How does the data below read from its first line through the line containing "bear(False, 'bear head"? Print those lines exactly.

____ Supplied data

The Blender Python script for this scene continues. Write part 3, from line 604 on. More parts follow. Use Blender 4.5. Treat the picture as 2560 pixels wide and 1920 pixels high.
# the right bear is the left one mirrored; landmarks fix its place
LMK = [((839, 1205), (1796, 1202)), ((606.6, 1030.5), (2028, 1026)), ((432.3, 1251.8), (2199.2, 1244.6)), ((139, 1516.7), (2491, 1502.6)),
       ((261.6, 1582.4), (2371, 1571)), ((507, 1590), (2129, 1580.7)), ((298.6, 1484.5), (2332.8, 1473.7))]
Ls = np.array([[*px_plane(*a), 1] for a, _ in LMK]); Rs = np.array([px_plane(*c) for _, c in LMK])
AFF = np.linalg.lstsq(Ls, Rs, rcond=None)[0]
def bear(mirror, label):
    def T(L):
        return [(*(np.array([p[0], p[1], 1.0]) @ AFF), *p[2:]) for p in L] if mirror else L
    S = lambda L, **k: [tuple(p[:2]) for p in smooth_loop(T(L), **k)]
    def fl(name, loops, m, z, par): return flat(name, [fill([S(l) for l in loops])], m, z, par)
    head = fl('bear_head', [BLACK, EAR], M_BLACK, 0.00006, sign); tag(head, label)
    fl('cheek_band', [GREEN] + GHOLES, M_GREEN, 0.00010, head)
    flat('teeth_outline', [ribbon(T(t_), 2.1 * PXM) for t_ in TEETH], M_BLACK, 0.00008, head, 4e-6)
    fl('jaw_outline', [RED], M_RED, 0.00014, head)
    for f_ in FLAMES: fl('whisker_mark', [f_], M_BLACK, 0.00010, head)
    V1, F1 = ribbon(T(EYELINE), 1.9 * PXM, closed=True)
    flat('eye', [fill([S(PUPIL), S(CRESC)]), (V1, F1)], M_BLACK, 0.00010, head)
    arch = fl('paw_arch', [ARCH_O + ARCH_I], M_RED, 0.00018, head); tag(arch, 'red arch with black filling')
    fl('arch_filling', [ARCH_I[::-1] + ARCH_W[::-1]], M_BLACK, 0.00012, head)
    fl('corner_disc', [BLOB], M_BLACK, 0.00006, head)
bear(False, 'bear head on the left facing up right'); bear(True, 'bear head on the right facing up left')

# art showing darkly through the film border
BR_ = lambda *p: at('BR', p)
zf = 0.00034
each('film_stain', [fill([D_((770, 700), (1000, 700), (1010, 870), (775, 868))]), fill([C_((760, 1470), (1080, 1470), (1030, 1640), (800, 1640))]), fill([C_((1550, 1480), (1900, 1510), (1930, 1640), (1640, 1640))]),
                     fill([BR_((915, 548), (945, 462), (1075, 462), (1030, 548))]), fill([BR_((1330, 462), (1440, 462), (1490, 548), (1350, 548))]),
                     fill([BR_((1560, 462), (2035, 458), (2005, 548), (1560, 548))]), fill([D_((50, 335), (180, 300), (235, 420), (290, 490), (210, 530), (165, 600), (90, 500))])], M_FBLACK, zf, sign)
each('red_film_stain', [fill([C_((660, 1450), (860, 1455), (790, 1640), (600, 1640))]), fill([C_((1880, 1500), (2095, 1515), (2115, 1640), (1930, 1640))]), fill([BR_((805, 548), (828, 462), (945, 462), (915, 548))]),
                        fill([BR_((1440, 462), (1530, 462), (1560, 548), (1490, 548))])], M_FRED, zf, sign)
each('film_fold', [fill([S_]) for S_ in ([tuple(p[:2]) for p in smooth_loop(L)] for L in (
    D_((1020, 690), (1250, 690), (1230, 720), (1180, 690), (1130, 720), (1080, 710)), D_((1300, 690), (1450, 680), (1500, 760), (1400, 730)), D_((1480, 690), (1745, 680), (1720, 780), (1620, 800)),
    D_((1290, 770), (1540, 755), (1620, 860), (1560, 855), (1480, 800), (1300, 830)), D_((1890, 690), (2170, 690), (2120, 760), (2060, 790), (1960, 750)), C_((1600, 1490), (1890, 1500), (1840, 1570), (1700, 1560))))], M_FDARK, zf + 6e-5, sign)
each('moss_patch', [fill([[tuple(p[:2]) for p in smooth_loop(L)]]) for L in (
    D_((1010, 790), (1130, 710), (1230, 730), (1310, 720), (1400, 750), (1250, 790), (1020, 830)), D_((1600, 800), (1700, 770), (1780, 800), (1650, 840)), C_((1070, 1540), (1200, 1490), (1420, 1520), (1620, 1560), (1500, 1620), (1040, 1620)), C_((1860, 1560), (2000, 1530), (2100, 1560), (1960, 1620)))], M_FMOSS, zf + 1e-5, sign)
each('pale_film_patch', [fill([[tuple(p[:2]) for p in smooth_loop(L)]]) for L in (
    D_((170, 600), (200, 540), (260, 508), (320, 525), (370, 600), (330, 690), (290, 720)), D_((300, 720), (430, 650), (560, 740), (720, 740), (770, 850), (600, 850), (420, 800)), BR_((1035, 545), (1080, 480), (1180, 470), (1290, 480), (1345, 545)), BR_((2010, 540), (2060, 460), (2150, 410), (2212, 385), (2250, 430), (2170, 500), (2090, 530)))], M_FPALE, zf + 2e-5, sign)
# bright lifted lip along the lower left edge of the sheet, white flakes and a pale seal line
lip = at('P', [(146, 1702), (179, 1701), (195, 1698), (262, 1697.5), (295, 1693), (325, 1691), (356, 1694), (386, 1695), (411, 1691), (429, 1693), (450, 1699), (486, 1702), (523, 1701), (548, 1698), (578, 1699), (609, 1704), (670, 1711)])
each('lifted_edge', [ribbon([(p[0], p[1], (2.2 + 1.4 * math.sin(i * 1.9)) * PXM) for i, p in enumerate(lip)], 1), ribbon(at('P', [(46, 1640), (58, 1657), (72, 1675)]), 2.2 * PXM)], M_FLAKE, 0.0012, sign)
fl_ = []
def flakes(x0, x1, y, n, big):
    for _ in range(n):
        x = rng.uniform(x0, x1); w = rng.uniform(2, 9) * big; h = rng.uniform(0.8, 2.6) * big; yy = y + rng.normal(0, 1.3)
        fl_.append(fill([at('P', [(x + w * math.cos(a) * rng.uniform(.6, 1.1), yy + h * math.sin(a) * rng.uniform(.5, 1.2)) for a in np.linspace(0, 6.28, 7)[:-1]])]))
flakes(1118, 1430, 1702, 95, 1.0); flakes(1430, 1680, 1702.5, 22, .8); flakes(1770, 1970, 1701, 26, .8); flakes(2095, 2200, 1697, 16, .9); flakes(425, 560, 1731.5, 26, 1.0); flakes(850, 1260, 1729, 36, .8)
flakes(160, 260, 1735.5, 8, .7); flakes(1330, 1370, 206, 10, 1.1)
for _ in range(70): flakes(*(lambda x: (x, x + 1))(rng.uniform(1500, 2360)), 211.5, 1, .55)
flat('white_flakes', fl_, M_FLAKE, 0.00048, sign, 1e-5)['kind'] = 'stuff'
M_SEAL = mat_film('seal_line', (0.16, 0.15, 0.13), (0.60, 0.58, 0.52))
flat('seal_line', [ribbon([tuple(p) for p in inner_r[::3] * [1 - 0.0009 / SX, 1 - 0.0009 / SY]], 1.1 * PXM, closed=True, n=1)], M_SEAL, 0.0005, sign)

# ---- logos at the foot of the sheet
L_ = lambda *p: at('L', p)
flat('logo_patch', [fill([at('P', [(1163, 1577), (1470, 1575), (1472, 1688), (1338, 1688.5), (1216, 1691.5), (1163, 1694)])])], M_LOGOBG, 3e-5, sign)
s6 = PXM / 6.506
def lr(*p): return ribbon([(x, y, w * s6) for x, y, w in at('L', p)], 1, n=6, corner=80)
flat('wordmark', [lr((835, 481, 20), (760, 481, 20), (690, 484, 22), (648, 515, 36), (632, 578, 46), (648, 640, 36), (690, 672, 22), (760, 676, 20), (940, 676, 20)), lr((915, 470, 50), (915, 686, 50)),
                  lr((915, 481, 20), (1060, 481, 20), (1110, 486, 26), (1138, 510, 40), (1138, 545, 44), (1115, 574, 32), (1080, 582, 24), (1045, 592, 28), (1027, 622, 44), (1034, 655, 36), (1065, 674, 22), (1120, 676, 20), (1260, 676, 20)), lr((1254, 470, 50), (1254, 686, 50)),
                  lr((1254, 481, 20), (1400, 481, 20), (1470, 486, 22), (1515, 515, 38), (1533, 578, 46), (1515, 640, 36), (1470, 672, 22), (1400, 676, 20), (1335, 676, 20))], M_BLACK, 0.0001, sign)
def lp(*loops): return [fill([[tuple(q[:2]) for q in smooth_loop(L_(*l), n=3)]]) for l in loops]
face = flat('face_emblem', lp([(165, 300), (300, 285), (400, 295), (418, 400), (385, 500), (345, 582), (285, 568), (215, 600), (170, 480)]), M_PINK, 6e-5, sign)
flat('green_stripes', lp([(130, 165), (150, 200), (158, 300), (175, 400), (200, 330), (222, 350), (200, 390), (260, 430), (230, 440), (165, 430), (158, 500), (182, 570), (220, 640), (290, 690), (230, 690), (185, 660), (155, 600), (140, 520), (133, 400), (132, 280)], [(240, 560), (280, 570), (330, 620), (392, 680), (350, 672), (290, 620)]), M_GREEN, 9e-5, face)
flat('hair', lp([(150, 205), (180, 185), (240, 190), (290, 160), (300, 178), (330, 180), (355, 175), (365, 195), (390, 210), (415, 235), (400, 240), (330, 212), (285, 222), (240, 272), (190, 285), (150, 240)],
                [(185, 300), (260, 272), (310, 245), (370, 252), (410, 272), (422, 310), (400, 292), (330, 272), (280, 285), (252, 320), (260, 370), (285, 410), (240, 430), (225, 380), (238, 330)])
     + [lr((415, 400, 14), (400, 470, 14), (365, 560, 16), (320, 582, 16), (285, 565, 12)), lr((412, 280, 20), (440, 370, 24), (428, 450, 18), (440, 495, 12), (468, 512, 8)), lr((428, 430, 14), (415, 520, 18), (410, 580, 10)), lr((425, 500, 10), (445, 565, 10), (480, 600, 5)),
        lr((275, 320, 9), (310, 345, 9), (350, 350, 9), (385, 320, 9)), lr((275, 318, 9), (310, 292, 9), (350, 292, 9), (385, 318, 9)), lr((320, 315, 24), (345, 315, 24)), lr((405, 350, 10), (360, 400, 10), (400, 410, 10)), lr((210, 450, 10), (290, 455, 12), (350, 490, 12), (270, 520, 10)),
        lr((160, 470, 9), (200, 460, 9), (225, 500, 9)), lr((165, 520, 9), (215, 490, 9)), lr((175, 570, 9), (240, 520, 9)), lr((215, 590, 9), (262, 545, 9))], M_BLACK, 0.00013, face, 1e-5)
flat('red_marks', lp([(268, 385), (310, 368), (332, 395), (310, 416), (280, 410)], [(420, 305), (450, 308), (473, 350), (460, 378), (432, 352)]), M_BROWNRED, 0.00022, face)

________

**Written reply:**
The Blender Python script for this scene continues. Write part 3, from line 604 on. More parts follow. Use Blender 4.5. Treat the picture as 2560 pixels wide and 1920 pixels high.
# the right bear is the left one mirrored; landmarks fix its place
LMK = [((839, 1205), (1796, 1202)), ((606.6, 1030.5), (2028, 1026)), ((432.3, 1251.8), (2199.2, 1244.6)), ((139, 1516.7), (2491, 1502.6)),
       ((261.6, 1582.4), (2371, 1571)), ((507, 1590), (2129, 1580.7)), ((298.6, 1484.5), (2332.8, 1473.7))]
Ls = np.array([[*px_plane(*a), 1] for a, _ in LMK]); Rs = np.array([px_plane(*c) for _, c in LMK])
AFF = np.linalg.lstsq(Ls, Rs, rcond=None)[0]
def bear(mirror, label):
    def T(L):
        return [(*(np.array([p[0], p[1], 1.0]) @ AFF), *p[2:]) for p in L] if mirror else L
    S = lambda L, **k: [tuple(p[:2]) for p in smooth_loop(T(L), **k)]
    def fl(name, loops, m, z, par): return flat(name, [fill([S(l) for l in loops])], m, z, par)
    head = fl('bear_head', [BLACK, EAR], M_BLACK, 0.00006, sign); tag(head, label)
    fl('cheek_band', [GREEN] + GHOLES, M_GREEN, 0.00010, head)
    flat('teeth_outline', [ribbon(T(t_), 2.1 * PXM) for t_ in TEETH], M_BLACK, 0.00008, head, 4e-6)
    fl('jaw_outline', [RED], M_RED, 0.00014, head)
    for f_ in FLAMES: fl('whisker_mark', [f_], M_BLACK, 0.00010, head)
    V1, F1 = ribbon(T(EYELINE), 1.9 * PXM, closed=True)
    flat('eye', [fill([S(PUPIL), S(CRESC)]), (V1, F1)], M_BLACK, 0.00010, head)
    arch = fl('paw_arch', [ARCH_O + ARCH_I], M_RED, 0.00018, head); tag(arch, 'red arch with black filling')
    fl('arch_filling', [ARCH_I[::-1] + ARCH_W[::-1]], M_BLACK, 0.00012, head)
    fl('corner_disc', [BLOB], M_BLACK, 0.00006, head)
bear(False, 'bear head on the left facing up right'); bear(True, 'bear head on the right facing up left')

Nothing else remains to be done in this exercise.